**WRITTEN INSTRUCTION:**
Copy exactly the lines that run from the top of the listing to the line containing "COL = scn.collection", both ends included, and omit the pictures.

**DATA SEGMENT:**
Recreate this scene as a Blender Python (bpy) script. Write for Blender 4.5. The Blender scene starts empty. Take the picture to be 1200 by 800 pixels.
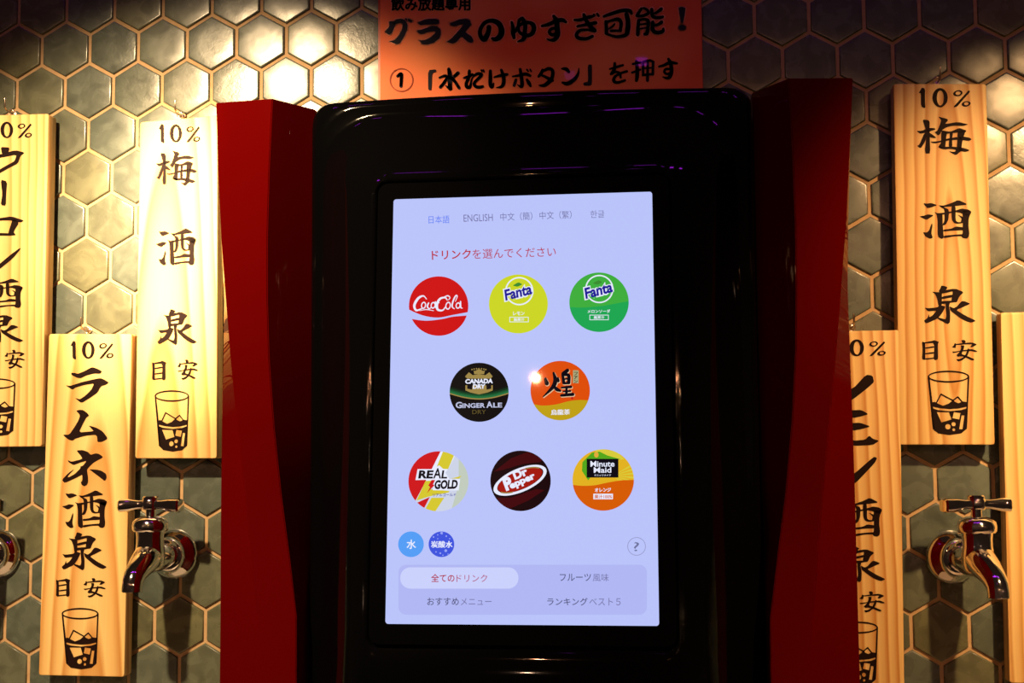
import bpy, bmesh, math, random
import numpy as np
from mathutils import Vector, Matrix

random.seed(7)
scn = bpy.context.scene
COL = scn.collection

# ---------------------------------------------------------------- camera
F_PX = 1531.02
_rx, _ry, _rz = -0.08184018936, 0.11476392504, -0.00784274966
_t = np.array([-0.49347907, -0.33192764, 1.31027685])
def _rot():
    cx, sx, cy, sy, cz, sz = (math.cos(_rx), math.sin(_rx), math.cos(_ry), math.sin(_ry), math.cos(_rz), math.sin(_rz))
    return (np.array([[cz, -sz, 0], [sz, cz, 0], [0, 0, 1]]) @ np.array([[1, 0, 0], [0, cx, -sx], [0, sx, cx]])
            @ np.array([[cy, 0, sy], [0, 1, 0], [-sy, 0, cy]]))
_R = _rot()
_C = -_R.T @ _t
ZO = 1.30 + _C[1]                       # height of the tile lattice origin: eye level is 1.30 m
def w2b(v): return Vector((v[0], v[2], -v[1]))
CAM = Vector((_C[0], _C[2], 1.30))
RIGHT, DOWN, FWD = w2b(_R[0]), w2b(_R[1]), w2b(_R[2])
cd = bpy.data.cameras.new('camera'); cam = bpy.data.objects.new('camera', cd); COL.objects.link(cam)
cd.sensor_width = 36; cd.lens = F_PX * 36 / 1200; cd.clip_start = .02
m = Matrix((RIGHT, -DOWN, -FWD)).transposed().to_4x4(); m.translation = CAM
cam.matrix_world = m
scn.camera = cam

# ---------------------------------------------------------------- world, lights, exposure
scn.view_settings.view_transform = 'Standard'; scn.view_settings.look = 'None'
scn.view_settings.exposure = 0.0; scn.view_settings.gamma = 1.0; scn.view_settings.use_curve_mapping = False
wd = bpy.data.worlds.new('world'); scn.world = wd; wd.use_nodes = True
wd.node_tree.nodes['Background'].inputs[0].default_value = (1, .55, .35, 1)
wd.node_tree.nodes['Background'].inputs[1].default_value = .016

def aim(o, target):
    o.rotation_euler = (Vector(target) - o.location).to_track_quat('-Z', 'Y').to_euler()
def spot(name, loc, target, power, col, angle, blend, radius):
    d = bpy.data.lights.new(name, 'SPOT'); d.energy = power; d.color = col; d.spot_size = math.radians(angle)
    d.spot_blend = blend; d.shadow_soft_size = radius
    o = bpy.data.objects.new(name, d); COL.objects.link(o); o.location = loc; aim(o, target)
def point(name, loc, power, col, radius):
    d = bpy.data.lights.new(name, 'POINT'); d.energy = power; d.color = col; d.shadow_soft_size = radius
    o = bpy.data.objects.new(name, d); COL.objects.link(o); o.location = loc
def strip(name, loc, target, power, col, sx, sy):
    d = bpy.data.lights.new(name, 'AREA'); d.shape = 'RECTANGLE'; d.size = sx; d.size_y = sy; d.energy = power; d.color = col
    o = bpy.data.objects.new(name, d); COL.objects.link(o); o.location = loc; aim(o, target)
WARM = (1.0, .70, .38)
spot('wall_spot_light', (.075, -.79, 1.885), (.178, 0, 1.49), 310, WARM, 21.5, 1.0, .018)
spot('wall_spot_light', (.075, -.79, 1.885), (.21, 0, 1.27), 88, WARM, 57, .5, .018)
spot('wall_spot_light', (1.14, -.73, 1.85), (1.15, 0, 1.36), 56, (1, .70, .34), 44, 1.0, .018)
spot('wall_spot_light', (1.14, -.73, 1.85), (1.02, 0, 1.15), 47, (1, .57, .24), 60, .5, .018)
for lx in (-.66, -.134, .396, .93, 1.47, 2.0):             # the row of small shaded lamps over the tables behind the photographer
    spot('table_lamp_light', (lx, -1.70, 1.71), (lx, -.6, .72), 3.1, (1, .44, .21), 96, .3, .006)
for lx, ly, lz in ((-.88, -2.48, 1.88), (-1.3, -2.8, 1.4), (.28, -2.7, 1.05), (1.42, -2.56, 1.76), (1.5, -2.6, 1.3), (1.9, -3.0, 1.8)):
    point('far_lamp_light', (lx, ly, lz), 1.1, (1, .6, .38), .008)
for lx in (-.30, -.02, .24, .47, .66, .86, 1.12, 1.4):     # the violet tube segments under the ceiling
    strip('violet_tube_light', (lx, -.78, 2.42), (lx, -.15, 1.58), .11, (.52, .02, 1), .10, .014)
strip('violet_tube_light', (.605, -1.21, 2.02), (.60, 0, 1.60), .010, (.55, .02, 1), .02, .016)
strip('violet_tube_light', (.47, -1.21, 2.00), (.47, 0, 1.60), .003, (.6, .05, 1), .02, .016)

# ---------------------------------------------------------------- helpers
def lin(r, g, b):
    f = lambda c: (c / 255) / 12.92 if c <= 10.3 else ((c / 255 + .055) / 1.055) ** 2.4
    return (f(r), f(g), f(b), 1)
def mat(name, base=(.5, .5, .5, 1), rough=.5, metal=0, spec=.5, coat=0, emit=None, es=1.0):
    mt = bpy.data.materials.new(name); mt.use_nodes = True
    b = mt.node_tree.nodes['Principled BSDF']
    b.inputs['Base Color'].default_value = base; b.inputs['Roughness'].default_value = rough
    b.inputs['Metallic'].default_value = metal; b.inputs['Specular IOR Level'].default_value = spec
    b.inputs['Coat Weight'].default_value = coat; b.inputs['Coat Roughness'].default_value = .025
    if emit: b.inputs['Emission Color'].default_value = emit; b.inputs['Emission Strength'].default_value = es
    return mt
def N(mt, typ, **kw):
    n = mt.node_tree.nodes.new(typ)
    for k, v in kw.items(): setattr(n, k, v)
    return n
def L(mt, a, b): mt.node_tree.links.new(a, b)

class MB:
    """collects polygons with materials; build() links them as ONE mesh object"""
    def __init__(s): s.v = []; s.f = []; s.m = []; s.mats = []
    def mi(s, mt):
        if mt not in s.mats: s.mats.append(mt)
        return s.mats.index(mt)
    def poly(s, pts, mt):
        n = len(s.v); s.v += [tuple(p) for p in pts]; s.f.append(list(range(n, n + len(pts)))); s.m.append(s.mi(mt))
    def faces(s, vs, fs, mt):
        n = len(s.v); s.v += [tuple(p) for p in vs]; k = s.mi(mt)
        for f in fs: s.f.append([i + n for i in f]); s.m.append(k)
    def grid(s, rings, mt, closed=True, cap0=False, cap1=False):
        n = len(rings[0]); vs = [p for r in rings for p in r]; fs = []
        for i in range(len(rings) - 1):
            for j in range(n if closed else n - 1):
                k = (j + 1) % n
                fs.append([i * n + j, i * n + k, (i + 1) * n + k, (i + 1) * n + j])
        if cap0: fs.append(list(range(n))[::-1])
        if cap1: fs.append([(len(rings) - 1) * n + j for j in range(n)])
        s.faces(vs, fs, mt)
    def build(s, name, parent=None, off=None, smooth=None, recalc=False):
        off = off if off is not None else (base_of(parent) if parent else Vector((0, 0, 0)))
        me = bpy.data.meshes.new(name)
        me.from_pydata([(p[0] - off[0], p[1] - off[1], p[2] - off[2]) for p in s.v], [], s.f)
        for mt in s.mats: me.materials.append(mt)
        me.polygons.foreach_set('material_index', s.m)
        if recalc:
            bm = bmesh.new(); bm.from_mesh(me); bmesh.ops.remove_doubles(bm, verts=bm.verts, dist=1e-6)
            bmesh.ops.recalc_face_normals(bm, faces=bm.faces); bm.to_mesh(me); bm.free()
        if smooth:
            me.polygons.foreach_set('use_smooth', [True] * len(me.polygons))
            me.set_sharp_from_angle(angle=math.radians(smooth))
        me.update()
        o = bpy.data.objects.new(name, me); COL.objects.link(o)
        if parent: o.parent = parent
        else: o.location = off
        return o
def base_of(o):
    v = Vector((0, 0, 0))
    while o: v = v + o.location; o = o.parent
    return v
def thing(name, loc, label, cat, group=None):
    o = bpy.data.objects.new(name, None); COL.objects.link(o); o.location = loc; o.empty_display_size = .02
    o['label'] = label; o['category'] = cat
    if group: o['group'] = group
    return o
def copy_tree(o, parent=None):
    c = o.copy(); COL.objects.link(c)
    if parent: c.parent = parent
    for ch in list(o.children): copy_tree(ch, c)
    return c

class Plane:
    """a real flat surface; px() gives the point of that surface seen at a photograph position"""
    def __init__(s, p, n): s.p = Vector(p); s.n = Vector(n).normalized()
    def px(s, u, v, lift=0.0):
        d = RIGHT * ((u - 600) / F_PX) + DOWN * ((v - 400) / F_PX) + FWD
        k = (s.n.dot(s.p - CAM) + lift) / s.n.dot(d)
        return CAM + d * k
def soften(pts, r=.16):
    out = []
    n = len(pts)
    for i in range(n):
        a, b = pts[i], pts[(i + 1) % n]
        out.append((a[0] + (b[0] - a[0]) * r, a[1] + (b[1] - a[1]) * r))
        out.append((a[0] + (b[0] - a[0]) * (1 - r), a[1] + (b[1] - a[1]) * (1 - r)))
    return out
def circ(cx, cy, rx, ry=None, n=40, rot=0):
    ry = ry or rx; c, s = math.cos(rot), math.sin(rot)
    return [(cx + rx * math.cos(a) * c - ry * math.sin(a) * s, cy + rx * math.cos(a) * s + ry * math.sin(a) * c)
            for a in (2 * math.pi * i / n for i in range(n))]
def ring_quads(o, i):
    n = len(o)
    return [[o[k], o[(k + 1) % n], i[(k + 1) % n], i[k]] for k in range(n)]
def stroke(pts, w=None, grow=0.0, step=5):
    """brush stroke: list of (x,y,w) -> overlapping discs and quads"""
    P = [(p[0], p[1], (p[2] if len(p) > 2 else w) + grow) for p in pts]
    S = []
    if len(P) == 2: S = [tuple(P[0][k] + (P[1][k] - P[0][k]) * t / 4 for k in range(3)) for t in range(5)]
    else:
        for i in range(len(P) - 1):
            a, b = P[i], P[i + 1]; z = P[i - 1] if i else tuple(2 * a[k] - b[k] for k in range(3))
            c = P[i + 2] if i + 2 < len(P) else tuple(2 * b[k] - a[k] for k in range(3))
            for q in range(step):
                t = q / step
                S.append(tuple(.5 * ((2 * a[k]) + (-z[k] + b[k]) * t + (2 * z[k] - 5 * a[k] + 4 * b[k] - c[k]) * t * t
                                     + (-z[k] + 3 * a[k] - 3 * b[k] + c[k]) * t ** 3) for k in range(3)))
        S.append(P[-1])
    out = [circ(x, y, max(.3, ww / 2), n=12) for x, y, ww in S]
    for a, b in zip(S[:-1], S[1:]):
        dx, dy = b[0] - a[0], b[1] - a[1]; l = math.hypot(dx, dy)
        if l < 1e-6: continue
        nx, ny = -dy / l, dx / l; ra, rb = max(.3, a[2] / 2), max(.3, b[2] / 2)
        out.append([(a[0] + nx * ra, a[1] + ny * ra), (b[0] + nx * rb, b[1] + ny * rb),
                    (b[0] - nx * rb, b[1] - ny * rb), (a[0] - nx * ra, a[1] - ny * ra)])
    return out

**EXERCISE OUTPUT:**
Recreate this scene as a Blender Python (bpy) script. Write for Blender 4.5. The Blender scene starts empty. Take the picture to be 1200 by 800 pixels.
import bpy, bmesh, math, random
import numpy as np
from mathutils import Vector, Matrix

random.seed(7)
scn = bpy.context.scene
COL = scn.collection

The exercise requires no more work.